→ AIM
Exactly as written, retype the listing below, omitting the pictures.

→ DATA BLOCK
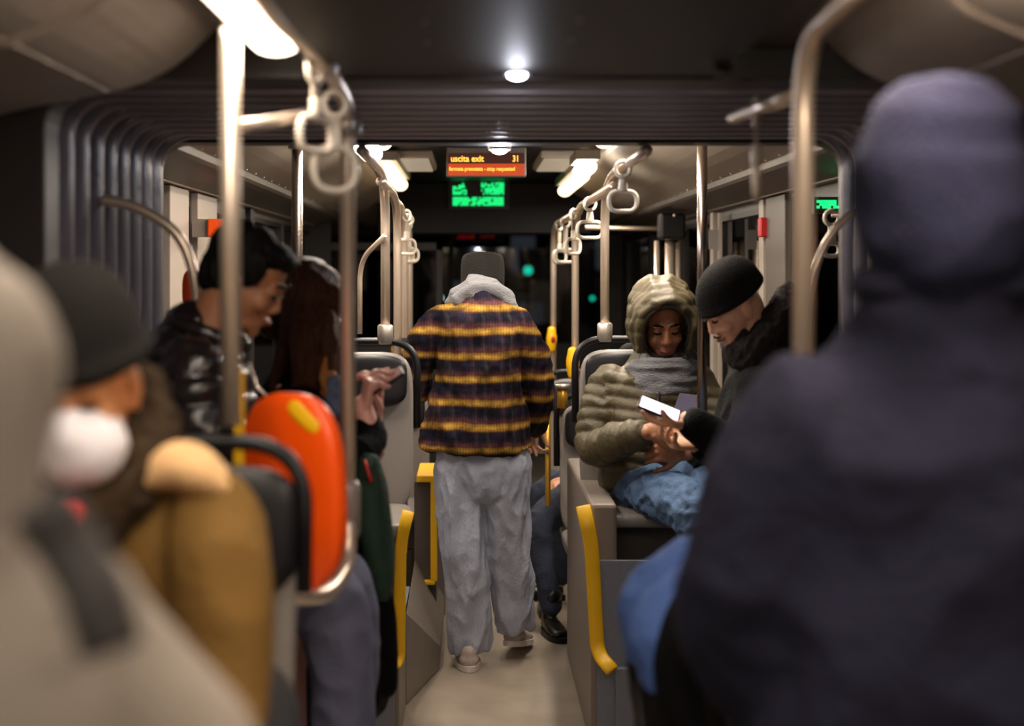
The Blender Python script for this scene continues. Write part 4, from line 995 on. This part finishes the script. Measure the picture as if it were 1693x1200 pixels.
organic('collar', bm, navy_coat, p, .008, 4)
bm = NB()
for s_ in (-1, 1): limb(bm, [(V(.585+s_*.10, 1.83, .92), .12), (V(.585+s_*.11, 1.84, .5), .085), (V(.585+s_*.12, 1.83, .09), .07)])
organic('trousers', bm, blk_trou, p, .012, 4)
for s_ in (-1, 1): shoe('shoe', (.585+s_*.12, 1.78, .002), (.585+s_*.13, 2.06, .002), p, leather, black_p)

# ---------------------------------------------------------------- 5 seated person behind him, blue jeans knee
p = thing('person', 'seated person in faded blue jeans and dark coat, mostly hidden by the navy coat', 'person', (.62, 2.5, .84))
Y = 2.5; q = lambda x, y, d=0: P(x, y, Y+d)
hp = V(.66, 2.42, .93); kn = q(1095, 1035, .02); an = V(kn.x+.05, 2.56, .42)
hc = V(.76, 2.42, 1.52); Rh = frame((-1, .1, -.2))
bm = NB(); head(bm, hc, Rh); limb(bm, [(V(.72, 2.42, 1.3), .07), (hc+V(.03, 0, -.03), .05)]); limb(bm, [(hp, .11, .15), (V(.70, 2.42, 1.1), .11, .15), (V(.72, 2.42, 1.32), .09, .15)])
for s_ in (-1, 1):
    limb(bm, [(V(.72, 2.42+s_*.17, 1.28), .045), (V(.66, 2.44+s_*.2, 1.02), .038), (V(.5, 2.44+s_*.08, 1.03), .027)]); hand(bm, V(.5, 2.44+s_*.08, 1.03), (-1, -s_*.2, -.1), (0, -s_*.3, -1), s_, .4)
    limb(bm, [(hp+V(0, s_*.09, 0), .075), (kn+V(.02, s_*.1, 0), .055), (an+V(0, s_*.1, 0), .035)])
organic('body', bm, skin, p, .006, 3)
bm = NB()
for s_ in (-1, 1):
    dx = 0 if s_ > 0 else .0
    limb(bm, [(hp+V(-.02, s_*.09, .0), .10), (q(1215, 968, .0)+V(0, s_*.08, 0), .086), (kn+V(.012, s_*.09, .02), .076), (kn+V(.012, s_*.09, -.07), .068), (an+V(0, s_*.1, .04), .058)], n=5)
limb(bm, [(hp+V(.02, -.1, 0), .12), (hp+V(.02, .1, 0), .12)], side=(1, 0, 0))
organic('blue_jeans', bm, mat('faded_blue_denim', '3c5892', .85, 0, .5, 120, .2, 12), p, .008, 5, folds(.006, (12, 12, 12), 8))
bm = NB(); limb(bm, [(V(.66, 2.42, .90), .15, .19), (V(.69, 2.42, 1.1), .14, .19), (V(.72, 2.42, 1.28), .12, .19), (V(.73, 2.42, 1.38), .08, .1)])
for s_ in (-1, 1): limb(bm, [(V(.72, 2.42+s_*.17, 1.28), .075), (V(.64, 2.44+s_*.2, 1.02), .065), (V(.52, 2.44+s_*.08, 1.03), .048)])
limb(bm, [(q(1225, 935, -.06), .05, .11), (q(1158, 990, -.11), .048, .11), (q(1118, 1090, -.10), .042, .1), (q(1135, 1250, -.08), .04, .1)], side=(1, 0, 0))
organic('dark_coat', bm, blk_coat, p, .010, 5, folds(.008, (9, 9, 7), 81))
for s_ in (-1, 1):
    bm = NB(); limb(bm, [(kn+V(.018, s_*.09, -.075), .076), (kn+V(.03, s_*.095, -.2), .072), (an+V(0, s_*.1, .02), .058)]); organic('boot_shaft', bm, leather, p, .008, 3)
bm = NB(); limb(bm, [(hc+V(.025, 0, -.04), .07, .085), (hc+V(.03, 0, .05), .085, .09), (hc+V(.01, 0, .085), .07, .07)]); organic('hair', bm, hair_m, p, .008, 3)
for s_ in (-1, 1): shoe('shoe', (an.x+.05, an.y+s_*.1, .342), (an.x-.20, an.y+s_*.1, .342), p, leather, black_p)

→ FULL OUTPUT
The Blender Python script for this scene continues. Write part 4, from line 995 on. This part finishes the script. Measure the picture as if it were 1693x1200 pixels.
organic('collar', bm, navy_coat, p, .008, 4)
bm = NB()
for s_ in (-1, 1): limb(bm, [(V(.585+s_*.10, 1.83, .92), .12), (V(.585+s_*.11, 1.84, .5), .085), (V(.585+s_*.12, 1.83, .09), .07)])
organic('trousers', bm, blk_trou, p, .012, 4)
for s_ in (-1, 1): shoe('shoe', (.585+s_*.12, 1.78, .002), (.585+s_*.13, 2.06, .002), p, leather, black_p)

# ---------------------------------------------------------------- 5 seated person behind him, blue jeans knee
p = thing('person', 'seated person in faded blue jeans and dark coat, mostly hidden by the navy coat', 'person', (.62, 2.5, .84))
Y = 2.5; q = lambda x, y, d=0: P(x, y, Y+d)
hp = V(.66, 2.42, .93); kn = q(1095, 1035, .02); an = V(kn.x+.05, 2.56, .42)
hc = V(.76, 2.42, 1.52); Rh = frame((-1, .1, -.2))
bm = NB(); head(bm, hc, Rh); limb(bm, [(V(.72, 2.42, 1.3), .07), (hc+V(.03, 0, -.03), .05)]); limb(bm, [(hp, .11, .15), (V(.70, 2.42, 1.1), .11, .15), (V(.72, 2.42, 1.32), .09, .15)])
for s_ in (-1, 1):
    limb(bm, [(V(.72, 2.42+s_*.17, 1.28), .045), (V(.66, 2.44+s_*.2, 1.02), .038), (V(.5, 2.44+s_*.08, 1.03), .027)]); hand(bm, V(.5, 2.44+s_*.08, 1.03), (-1, -s_*.2, -.1), (0, -s_*.3, -1), s_, .4)
    limb(bm, [(hp+V(0, s_*.09, 0), .075), (kn+V(.02, s_*.1, 0), .055), (an+V(0, s_*.1, 0), .035)])
organic('body', bm, skin, p, .006, 3)
bm = NB()
for s_ in (-1, 1):
    dx = 0 if s_ > 0 else .0
    limb(bm, [(hp+V(-.02, s_*.09, .0), .10), (q(1215, 968, .0)+V(0, s_*.08, 0), .086), (kn+V(.012, s_*.09, .02), .076), (kn+V(.012, s_*.09, -.07), .068), (an+V(0, s_*.1, .04), .058)], n=5)
limb(bm, [(hp+V(.02, -.1, 0), .12), (hp+V(.02, .1, 0), .12)], side=(1, 0, 0))
organic('blue_jeans', bm, mat('faded_blue_denim', '3c5892', .85, 0, .5, 120, .2, 12), p, .008, 5, folds(.006, (12, 12, 12), 8))
bm = NB(); limb(bm, [(V(.66, 2.42, .90), .15, .19), (V(.69, 2.42, 1.1), .14, .19), (V(.72, 2.42, 1.28), .12, .19), (V(.73, 2.42, 1.38), .08, .1)])
for s_ in (-1, 1): limb(bm, [(V(.72, 2.42+s_*.17, 1.28), .075), (V(.64, 2.44+s_*.2, 1.02), .065), (V(.52, 2.44+s_*.08, 1.03), .048)])
limb(bm, [(q(1225, 935, -.06), .05, .11), (q(1158, 990, -.11), .048, .11), (q(1118, 1090, -.10), .042, .1), (q(1135, 1250, -.08), .04, .1)], side=(1, 0, 0))
organic('dark_coat', bm, blk_coat, p, .010, 5, folds(.008, (9, 9, 7), 81))
for s_ in (-1, 1):
    bm = NB(); limb(bm, [(kn+V(.018, s_*.09, -.075), .076), (kn+V(.03, s_*.095, -.2), .072), (an+V(0, s_*.1, .02), .058)]); organic('boot_shaft', bm, leather, p, .008, 3)
bm = NB(); limb(bm, [(hc+V(.025, 0, -.04), .07, .085), (hc+V(.03, 0, .05), .085, .09), (hc+V(.01, 0, .085), .07, .07)]); organic('hair', bm, hair_m, p, .008, 3)
for s_ in (-1, 1): shoe('shoe', (an.x+.05, an.y+s_*.1, .342), (an.x-.20, an.y+s_*.1, .342), p, leather, black_p)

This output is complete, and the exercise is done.